Ministry of Internal Affairs spokesperson Shota Utiashvili told journalists that according to preliminary investigation the murder occurred after a quarrel between the 3 victims and their fellow serviceman. According to Georgian media reports the suspect Gabashvili shot the three men several times at the border post while they were asleep in their sleeping bags. An Interior Ministry representative said an investigation into the case is underway.

Earlier on Wednesday media outlets had reported that the incident happened at the Georgian-Armenian border. Later Armenian officials denied there had been any shootouts at the border with Georgia. The Armenian National Security Service said that the information that three Georgian servicemen had been killed in crossfire between Georgian and Armenian border police staff was not correct. “Nothing of this kind has taken place. No shootout has occurred at the Georgian-Armenian border,” Interfax quoted Armenian security officials as saying.

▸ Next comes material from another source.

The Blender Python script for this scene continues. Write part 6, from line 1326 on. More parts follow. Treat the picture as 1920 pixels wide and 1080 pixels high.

The Georgian Ministry of Foreign Affairs has commented on the incident. Foreign Minister Grigol Vashadze has told journalists that the incident was being investigated as a crime, not something with political overtones. As for the information spread by some media outlets that there had been shooting on the Georgian-Armenian border, Vashadze said this was “idiotic” and suggested that journalists double-check this sort of information with the Ministry of Foreign Affairs before making it public.